Figure 1 presents the relocation times for the same set of workloads as those shown in Figure 1.

The amount of pages transferred in the final two passes (Figure 1), and the quiesce times (Figure 1) depend on both the size and the activity of the virtual system. However, the quiesce times also seem to have a base component:

• For the Java workload, 594 k pages were observed as being transferred during a quiesce time of 2.78 seconds. These are the highest numbers in our set of workloads, indicating a high degree of memory usage during the progress of the relocation process.
• For the page cache file system I/O workload, 336 k pages were observed as being transferred during a quiesce time of 1.86 seconds. As shown previously (see Figure 1), reducing the fio throughput, results in lower quiesce times, because in the page cache case a lower throughput implies a lower memory modification rate.
• For the direct I/O file system I/O workload, 3.1 k pages were observed as being transferred during a quiesce time of 1.49 s. Surprisingly, the quiesce time stays in the same region as that for the other workloads. Apparently, when only comparatively few pages are to be transferred, activities other than the actual data transfer become more significant for the quiesce time. Furthermore, particularly for a disk I/O benchmark, time is needed until all outstanding disk I/O requests are terminated, also the activation of the devices on the target z/VM.
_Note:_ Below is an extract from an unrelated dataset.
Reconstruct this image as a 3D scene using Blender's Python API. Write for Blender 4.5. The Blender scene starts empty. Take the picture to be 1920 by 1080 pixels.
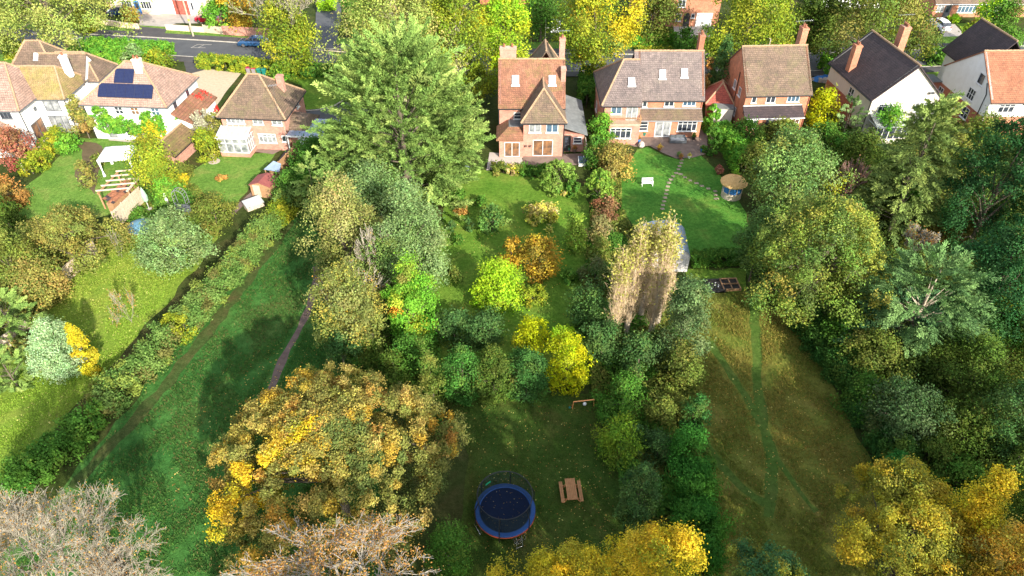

• For the transactional database workload, 24 k pages were observed as being transferred during a quiesce time of 0.78 s. These are very small values for an active 4 GiB virtual system, and are attributed mostly to the large number memory passes and the locality of memory changes due to special buffers in the database. It can be concluded that the transactional database workload on the Oracle Database is well suited for being relocated while database activity continues.